*** RECORDS FOR THIS EXERCISE
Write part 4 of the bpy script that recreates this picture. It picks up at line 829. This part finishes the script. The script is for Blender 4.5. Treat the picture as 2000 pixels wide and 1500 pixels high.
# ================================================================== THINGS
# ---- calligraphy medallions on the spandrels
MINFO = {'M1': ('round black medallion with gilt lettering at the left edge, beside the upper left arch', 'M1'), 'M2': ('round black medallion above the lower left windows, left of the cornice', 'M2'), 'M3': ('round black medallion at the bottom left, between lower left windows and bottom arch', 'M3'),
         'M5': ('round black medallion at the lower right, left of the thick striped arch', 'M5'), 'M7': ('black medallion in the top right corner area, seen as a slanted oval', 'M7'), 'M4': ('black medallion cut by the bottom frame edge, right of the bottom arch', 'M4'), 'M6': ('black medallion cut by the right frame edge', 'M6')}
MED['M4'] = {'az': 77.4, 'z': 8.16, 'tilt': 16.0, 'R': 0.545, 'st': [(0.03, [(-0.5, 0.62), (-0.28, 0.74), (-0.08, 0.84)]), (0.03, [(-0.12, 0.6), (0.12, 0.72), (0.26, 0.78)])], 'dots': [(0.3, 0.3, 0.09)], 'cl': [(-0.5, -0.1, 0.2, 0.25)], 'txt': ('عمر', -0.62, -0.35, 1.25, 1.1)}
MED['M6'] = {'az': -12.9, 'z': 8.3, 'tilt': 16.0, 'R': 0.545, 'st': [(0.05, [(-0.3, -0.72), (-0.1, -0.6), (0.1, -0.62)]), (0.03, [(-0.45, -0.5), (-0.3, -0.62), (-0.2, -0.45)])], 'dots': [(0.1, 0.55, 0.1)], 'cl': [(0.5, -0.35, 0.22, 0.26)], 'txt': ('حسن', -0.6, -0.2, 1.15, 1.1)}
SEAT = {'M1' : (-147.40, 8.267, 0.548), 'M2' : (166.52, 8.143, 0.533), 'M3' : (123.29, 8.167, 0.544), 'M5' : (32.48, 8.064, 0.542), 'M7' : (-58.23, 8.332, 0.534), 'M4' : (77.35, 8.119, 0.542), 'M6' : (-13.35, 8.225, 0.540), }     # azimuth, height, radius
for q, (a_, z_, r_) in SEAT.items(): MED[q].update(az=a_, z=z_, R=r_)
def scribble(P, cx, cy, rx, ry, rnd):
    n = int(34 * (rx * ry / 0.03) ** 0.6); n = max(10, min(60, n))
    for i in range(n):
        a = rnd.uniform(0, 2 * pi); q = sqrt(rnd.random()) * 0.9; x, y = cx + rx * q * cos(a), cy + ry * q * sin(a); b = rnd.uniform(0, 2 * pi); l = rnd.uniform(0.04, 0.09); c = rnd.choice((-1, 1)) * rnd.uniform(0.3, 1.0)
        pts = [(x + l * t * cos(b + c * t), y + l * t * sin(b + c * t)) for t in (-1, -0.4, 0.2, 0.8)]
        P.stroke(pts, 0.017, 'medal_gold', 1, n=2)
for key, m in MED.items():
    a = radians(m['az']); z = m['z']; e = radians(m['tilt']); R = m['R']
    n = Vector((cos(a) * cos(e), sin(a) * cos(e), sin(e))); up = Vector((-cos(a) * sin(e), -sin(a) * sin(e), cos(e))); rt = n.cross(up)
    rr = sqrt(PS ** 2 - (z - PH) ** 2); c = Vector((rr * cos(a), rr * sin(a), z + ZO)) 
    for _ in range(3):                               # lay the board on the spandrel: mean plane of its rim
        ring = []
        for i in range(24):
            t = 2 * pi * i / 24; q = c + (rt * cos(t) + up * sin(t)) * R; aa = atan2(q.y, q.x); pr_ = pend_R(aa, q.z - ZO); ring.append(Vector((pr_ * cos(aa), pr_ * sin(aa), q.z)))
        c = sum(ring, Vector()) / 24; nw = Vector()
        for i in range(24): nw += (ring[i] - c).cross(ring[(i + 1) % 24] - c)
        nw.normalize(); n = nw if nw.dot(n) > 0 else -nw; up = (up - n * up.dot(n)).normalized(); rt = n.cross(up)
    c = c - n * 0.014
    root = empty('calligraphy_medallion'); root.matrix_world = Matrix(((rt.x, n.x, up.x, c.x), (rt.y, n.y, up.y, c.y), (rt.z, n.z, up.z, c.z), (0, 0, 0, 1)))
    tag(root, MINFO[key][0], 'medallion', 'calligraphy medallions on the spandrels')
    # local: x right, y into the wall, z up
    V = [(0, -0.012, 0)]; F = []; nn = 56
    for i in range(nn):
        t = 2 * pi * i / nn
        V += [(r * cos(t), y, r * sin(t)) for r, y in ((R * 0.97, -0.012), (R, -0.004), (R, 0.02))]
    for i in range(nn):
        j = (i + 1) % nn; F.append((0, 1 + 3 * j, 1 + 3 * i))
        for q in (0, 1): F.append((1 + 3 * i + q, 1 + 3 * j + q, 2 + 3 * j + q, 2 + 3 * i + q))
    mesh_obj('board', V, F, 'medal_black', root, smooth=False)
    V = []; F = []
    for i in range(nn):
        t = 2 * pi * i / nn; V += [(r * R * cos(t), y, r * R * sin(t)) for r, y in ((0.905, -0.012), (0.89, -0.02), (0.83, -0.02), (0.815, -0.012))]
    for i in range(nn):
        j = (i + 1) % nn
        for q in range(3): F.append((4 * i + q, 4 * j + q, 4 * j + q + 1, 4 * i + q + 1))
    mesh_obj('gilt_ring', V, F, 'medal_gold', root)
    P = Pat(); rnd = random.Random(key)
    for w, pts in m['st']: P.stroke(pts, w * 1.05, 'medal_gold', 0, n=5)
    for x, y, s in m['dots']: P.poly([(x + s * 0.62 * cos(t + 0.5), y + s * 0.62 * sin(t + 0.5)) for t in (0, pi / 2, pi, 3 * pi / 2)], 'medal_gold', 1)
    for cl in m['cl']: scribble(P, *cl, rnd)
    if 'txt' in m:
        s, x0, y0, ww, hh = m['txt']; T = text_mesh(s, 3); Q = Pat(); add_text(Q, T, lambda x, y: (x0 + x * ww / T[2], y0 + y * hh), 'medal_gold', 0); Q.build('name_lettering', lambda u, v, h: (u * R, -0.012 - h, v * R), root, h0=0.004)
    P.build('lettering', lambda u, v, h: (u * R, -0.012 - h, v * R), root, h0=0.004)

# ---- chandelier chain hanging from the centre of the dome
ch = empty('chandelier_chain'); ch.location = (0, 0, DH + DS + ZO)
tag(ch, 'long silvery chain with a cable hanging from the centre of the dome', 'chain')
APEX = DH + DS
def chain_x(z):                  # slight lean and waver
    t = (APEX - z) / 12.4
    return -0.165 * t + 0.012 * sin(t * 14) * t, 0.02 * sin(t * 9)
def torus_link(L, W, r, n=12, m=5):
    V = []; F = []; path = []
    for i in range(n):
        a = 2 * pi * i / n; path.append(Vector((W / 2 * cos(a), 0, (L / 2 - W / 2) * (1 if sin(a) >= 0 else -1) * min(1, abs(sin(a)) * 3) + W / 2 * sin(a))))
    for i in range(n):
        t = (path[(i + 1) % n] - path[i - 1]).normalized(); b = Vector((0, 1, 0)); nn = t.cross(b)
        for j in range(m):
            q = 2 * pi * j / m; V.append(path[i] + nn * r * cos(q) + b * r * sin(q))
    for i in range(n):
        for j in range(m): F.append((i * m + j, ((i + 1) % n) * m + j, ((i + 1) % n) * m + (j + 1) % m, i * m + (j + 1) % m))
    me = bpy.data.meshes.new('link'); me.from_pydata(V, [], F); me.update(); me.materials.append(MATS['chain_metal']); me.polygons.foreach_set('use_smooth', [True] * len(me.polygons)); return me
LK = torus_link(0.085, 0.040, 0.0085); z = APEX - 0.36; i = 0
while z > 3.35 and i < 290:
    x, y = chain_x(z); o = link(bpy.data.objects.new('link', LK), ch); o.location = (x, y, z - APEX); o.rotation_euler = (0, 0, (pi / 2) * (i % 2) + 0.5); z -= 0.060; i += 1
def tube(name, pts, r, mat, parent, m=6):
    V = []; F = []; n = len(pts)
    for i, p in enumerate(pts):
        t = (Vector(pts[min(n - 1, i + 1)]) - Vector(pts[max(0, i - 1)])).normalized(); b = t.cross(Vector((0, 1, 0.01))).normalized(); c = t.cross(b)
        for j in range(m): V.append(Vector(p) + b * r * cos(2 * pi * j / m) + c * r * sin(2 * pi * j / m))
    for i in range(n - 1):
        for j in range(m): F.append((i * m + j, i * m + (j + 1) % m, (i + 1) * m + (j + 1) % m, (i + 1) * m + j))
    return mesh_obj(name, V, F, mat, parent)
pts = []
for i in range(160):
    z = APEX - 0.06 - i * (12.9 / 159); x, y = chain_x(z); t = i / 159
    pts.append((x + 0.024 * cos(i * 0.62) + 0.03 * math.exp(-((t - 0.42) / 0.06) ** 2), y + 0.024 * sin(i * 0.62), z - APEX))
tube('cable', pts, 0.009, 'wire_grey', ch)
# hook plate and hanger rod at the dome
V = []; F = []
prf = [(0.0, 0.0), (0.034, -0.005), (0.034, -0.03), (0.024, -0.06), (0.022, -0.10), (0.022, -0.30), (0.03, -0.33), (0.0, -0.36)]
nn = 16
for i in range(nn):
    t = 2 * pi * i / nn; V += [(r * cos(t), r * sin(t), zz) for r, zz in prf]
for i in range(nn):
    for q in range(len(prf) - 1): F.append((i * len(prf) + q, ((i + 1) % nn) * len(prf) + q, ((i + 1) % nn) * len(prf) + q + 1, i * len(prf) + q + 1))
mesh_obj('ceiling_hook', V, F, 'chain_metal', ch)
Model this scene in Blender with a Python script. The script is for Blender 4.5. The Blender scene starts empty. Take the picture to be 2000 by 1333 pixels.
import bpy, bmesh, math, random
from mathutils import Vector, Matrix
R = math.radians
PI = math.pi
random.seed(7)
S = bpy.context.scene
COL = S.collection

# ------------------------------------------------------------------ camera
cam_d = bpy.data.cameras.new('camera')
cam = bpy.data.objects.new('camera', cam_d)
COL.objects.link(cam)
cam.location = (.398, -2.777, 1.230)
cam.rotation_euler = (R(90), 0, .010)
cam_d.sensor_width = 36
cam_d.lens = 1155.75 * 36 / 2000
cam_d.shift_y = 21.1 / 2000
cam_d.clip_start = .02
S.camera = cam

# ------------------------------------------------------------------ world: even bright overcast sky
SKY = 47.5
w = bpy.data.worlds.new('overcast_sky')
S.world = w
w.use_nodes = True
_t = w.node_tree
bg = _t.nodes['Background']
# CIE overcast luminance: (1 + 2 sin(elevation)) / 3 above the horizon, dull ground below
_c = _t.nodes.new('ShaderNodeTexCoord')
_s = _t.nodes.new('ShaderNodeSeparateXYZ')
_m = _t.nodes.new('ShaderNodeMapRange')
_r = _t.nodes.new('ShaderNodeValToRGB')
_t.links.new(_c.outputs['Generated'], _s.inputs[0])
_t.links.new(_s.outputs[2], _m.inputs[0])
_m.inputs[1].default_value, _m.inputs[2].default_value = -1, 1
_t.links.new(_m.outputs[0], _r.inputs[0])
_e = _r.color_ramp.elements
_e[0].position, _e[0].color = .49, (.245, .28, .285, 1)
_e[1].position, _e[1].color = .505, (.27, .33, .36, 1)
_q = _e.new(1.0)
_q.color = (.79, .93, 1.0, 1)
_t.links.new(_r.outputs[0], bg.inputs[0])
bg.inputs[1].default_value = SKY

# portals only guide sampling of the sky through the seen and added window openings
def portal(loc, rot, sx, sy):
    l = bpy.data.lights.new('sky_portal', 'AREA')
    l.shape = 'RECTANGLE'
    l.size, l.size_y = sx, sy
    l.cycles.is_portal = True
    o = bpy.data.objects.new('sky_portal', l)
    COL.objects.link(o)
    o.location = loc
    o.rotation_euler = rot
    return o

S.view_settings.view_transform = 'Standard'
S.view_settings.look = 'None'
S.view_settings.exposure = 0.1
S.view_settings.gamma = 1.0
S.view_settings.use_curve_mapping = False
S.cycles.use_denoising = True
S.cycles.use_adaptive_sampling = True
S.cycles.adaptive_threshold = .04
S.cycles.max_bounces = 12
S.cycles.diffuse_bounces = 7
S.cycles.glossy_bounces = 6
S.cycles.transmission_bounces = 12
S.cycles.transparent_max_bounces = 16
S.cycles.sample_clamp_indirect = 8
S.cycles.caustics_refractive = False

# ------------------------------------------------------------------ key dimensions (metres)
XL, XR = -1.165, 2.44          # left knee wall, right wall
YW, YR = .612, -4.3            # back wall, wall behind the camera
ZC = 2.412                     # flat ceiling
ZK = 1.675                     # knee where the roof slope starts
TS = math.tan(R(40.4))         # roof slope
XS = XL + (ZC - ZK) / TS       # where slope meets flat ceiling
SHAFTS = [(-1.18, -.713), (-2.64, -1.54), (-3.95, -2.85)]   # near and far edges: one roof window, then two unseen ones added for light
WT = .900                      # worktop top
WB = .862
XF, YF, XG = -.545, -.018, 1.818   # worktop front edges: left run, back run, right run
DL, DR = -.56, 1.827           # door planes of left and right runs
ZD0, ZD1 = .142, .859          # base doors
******
Each line from the one bearing "Model this scene" through the one bearing "S.camera = cam" is to be duplicated without change; all remaining lines are to be left out.

Model this scene in Blender with a Python script. The script is for Blender 4.5. The Blender scene starts empty. Take the picture to be 2000 by 1333 pixels.
import bpy, bmesh, math, random
from mathutils import Vector, Matrix
R = math.radians
PI = math.pi
random.seed(7)
S = bpy.context.scene
COL = S.collection

# ------------------------------------------------------------------ camera
cam_d = bpy.data.cameras.new('camera')
cam = bpy.data.objects.new('camera', cam_d)
COL.objects.link(cam)
cam.location = (.398, -2.777, 1.230)
cam.rotation_euler = (R(90), 0, .010)
cam_d.sensor_width = 36
cam_d.lens = 1155.75 * 36 / 2000
cam_d.shift_y = 21.1 / 2000
cam_d.clip_start = .02
S.camera = cam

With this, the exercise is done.